Convenience Yield and Backwardation
Fundamental Analysis

Currency Futures Rise on Dollar’s Decline Amid Inflation Slowdown

  • The dollar declined against major currencies after new data showed a slowdown in inflation.
  • The Bank of Japan adjusted its yield curve control policy.
  • Canada’s economy is expected to have contracted by 0.2% in June.

Currency futures rose on Friday as the dollar declined against major currencies after new data showed a slowdown in inflation. Investors were also closely monitoring multiple central bank decisions last week to gain insights into the future of monetary policy.

US inflation (Source: Bureau of Economic Analysis)

US inflation (Source: Bureau of Economic Analysis)

In June, US annual inflation rose at its slowest rate in over two years, with underlying price pressures easing. If this trend continues, the Federal Reserve could be closer to ending its rapid interest rate hiking cycle. The Commerce Department disclosed that the personal consumption expenditures index increased by 3.0%, the smallest gain since March 2021.

In response to expected interest-rate hikes, the dollar index fell while the euro strengthened. The Fed and the European Central Bank had announced the rate hikes earlier in the week. The ECB also mentioned the possibility of pausing the rate hikes in September as inflation pressures show signs of easing amid concerns about a potential recession.

Regarding the September meeting, Fed Chair Jerome Powell did not provide many clues, leaving the possibility of further rate hikes open.

On Friday, the Bank of Japan adjusted its yield curve control policy, resulting in the yen experiencing its most volatile trading session in months. Investors now wonder if this indicates an eventual shift in the massive stimulus program.

The BOJ’s current measures include buying 10-year Japanese government bonds (JGB) at 1.0% and maintaining a short-term interest rate of minus 0.1%.

Meanwhile, the Canadian dollar declined slightly against the US dollar as preliminary data indicated a contraction in the domestic economy in June. This contraction could be a signal that the impact of higher borrowing costs is beginning to slow economic activity.

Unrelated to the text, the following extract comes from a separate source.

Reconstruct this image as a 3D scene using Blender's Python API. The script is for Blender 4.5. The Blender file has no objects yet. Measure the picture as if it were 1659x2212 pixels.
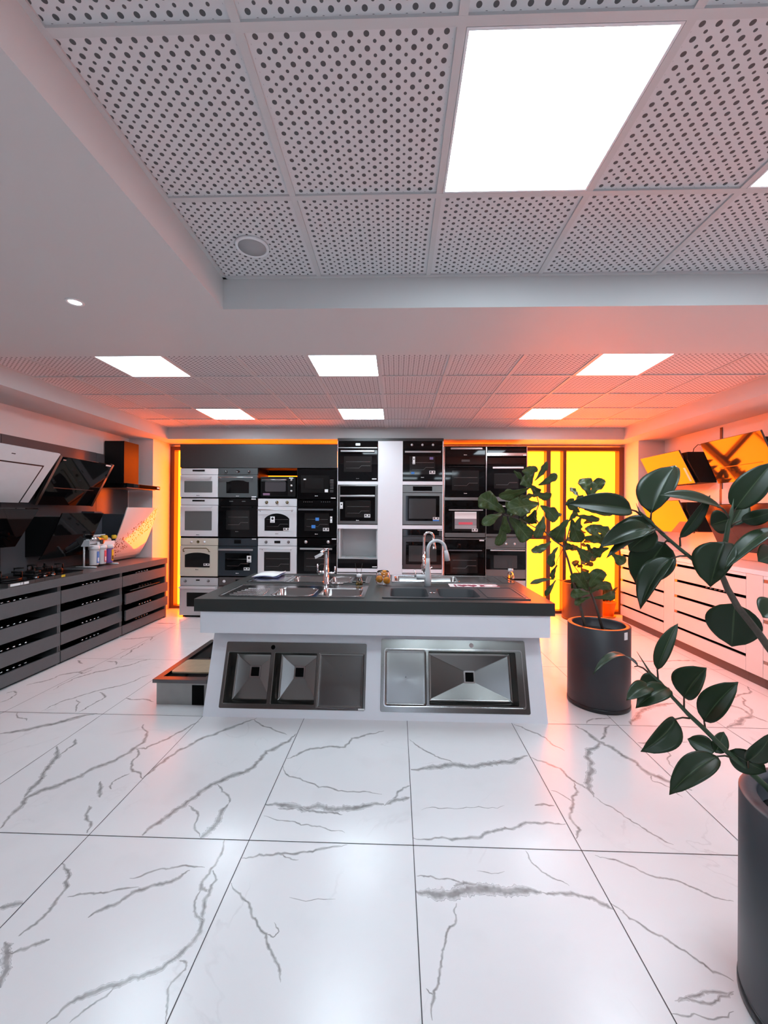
import bpy, bmesh, math, random
from mathutils import Vector, Matrix
from mathutils.geometry import tessellate_polygon
from math import sin, cos, pi, sqrt, radians
SC = bpy.context.scene
COL = SC.collection
random.seed(7)
# ------------------------------------------------------------------ camera
F_PX, YAW, PIT, ROLL = 893.1, .0304, .0034, .0067
CAM = Vector((0, 0, 1.6))
_F = Vector((-sin(YAW), cos(YAW), 0)); _R = Vector((cos(YAW), sin(YAW), 0)); _Z = Vector((0, 0, 1))
_D = cos(PIT)*_F + sin(PIT)*_Z
_U = -sin(PIT)*_F + cos(PIT)*_Z
RIGHT = cos(ROLL)*_R + sin(ROLL)*_U
UP = -sin(ROLL)*_R + cos(ROLL)*_U
cd = bpy.data.cameras.new('camera'); cam = bpy.data.objects.new('camera', cd); COL.objects.link(cam)
m = Matrix.Identity(4)
for i, v in enumerate((RIGHT, UP, -_D)):
    for k in range(3): m[k][i] = v[k]
m.translation = CAM
cam.matrix_world = m
cd.sensor_fit = 'HORIZONTAL'; cd.sensor_width = 36; cd.lens = F_PX/1659*36
cd.clip_start = .05; cd.clip_end = 60
SC.camera = cam
def ray(px, py): return _D + RIGHT*((px-829.5)/F_PX) - UP*((py-1106)/F_PX)
def atY(px, py, y): r = ray(px, py); return CAM + r*(y/r.y)
def atX(px, py, x): r = ray(px, py); return CAM + r*(x/r.x)
def atZ(px, py, z): r = ray(px, py); return CAM + r*((z-1.6)/r.z)
# ------------------------------------------------------------------ world and exposure
PANEL_L = 18.0          # ceiling LED panels
WIN_L = (19.0, 2.15, .05)  # backlit orange film on the far window
DAY_L = 3.0             # daylight in the shop front behind the camera
w = bpy.data.worlds.new('world'); SC.world = w; w.use_nodes = True
w.node_tree.nodes['Background'].inputs[0].default_value = (.5, .6, .8, 1)
w.node_tree.nodes['Background'].inputs[1].default_value = .3
SC.view_settings.view_transform = 'Standard'; SC.view_settings.look = 'None'
SC.view_settings.exposure = 0.0; SC.view_settings.gamma = 1
SC.view_settings.use_curve_mapping = False
# ------------------------------------------------------------------ materials
MATS = {}
def mat(name, col, rough=.5, metal=0, spec=.5, emit=None, es=1, coat=0, bump=0, bscale=60, var=0, trans=0, alpha=1, ior=1.45, aniso=0):
    if name in MATS: return MATS[name]
    M = bpy.data.materials.new(name); M.use_nodes = True; nt = M.node_tree; b = nt.nodes['Principled BSDF']
    b.inputs['Base Color'].default_value = (*col, 1); b.inputs['Roughness'].default_value = rough
    b.inputs['Metallic'].default_value = metal; b.inputs['Specular IOR Level'].default_value = spec
    b.inputs['Coat Weight'].default_value = coat; b.inputs['Coat Roughness'].default_value = .05
    b.inputs['Transmission Weight'].default_value = trans; b.inputs['Alpha'].default_value = alpha; b.inputs['IOR'].default_value = ior
    if aniso: b.inputs['Anisotropic'].default_value = aniso
    if emit: b.inputs['Emission Color'].default_value = (*emit, 1); b.inputs['Emission Strength'].default_value = es
    if bump or var:
        tc = nt.nodes.new('ShaderNodeTexCoord'); n = nt.nodes.new('ShaderNodeTexNoise'); n.inputs['Scale'].default_value = bscale
        n.inputs['Detail'].default_value = 4
        nt.links.new(tc.outputs['Object'], n.inputs['Vector'])
        if bump:
            bp = nt.nodes.new('ShaderNodeBump'); bp.inputs['Strength'].default_value = bump; bp.inputs['Distance'].default_value = .002
            nt.links.new(n.outputs['Fac'], bp.inputs['Height']); nt.links.new(bp.outputs['Normal'], b.inputs['Normal'])
        if var:
            r = nt.nodes.new('ShaderNodeMapRange'); r.inputs['To Min'].default_value = 1-var; r.inputs['To Max'].default_value = 1+var
            mx = nt.nodes.new('ShaderNodeVectorMath'); mx.operation = 'SCALE'; mx.inputs[0].default_value = col
            nt.links.new(n.outputs['Fac'], r.inputs['Value']); nt.links.new(r.outputs[0], mx.inputs['Scale']); nt.links.new(mx.outputs[0], b.inputs['Base Color'])
    MATS[name] = M; return M
PLASTER = mat('white_plaster', (.74, .735, .74), .65, bump=.08, bscale=180)
SOFFIT = mat('soffit_paint', (.59, .59, .59), .6, bump=.05, bscale=220)
WALLW = mat('wall_white', (.76, .74, .74), .5, bump=.05, bscale=200)
GRID = mat('ceiling_grid_white', (.56, .555, .56), .5)
FRAME = mat('bronze_window_frame', (.10, .042, .03), .35)
DARKB = mat('charcoal_laminate', (.042, .041, .041), .38, var=.12, bscale=30)
DARKC = mat('charcoal_drawer', (.105, .105, .108), .38, var=.08, bscale=20)
SPLASH = mat('charcoal_splashback', (.09, .09, .098), .22)
TOPG = mat('graphite_worktop', (.026, .029, .027), .36, bump=.03, bscale=300, var=.06)
WHITEG = mat('white_gloss_laminate', (.80, .80, .83), .22)
WHITES = mat('white_satin_laminate', (.78, .79, .84), .35)
PLINTH = mat('brown_plinth', (.10, .065, .06), .4)
BLACKG = mat('black_glass', (.003, .003, .0035), .04, spec=.32)
BLACKM = mat('black_metal', (.006, .006, .0065), .42, spec=.25)
BLACKP = mat('black_interior', (.004, .004, .004), .9, spec=.1)
GLASSW = mat('oven_window_glass', (.014, .013, .013), .06, spec=.4)
GLASSG = mat('grey_oven_glass', (.13, .135, .135), .12)
STEEL = mat('brushed_steel', (.27, .27, .265), .30, metal=1, bump=.02, bscale=500, aniso=.5)
STEELB = mat('bright_steel', (.62, .62, .62), .16, metal=1)
STEELD = mat('dark_steel', (.13, .13, .133), .3, metal=1)
CHROME = mat('chrome', (.8, .8, .82), .05, metal=1)
SILVER = mat('silver_handle', (.60, .60, .61), .28, metal=.85)
WHITEO = mat('white_enamel', (.68, .68, .70), .2)
SILVO = mat('silver_enamel', (.50, .50, .51), .3)
CREAM = mat('cream_enamel', (.60, .56, .47), .25)
GREYO = mat('grey_enamel', (.075, .085, .088), .3)
SLATE = mat('slate_enamel', (.028, .036, .044), .22)
BROWNO = mat('brown_grey_enamel', (.085, .072, .07), .3)
PAPER = mat('white_paper', (.82, .82, .82), .6)
INK = mat('black_ink', (.01, .01, .01), .5)
BLUE = mat('blue_sticker', (.05, .22, .62), .5)
MAUVE = mat('mauve_label', (.22, .12, .20), .5)
BRASS = mat('antique_brass', (.16, .13, .06), .3, metal=.9)
POTB = mat('anthracite_pot', (.030, .031, .036), .42, var=.1, bscale=8)
POTR = mat('black_pot_base', (.012, .012, .014), .3)
SOIL = mat('dark_soil', (.012, .010, .009), .95, bump=.8, bscale=90)
ORP = mat('orange_plastic', (.85, .32, .03), .4)
BARK = mat('grey_brown_bark', (.09, .07, .055), .8, bump=.5, bscale=70, var=.3)
STEMG = mat('green_stem', (.035, .06, .03), .45)
PETI = mat('reddish_petiole', (.05, .035, .02), .45)
WHPL = mat('white_plastic', (.75, .76, .78), .3)
PURP = mat('purple_plastic', (.20, .12, .42), .35)
YELP = mat('yellow_plastic', (.78, .50, .03), .4)
GRANITE = mat('granite_composite', (.042, .046, .052), .42, bump=.15, bscale=400, var=.15)
ORANGE = mat('orange_peel', (.80, .30, .015), .4, bump=.4, bscale=150)
CLEAR = mat('clear_glass', (1, 1, 1), .02, trans=1, ior=1.45)
AMBER = mat('amber_liquid', (.85, .60, .15), .03, trans=1, ior=1.35)
REED = mat('dark_reed', (.03, .025, .02), .7)
GREYT = mat('white_matte_tap', (.60, .62, .64), .35)
REDI = mat('dark_red_print', (.25, .02, .06), .5)
PINK = mat('pink_red_print', (.70, .10, .14), .5)
GREYP = mat('grey_print', (.25, .24, .26), .5)
STON = mat('white_stone_glass', (.62, .62, .63), .12, var=.06, bscale=8)
GOLDW = mat('pale_wood_board', (.50, .40, .26), .3, var=.2, bscale=14)
SPKM = mat('speaker_mesh', (.38, .38, .39), .7, bump=.6, bscale=600)
LEDM = mat('led_diffuser', (1, 1, 1), .5, emit=(.81, .98, 1.08), es=PANEL_L)
SPOTM = mat('spot_lamp_lens', (1, 1, 1), .5, emit=(1, .98, .95), es=14)
FILM = mat('orange_window_film', (.6, .3, .03), .5, emit=WIN_L, es=1)
DAYM = mat('daylight_glazing', (.5, .6, .7), .3, emit=(.78, .92, 1.15), es=DAY_L)
WOODW = mat('white_wood_grain', (.72, .66, .64), .3, var=.04, bscale=6)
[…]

Notably, Canada’s economy had grown by 0.3% in May but is expected to have contracted by 0.2% in June, indicating a potential slowdown. This slowdown may lead to the conclusion of the Bank of Canada’s monetary tightening campaign, which had driven interest rates to a 22-year high.

On the other hand, the pound experienced a slight increase on Friday but remained close to two-week lows. The recent series of central bank decisions during the week reinforced expectations that the Bank of England will unlikely implement another substantial rate hike in the upcoming week.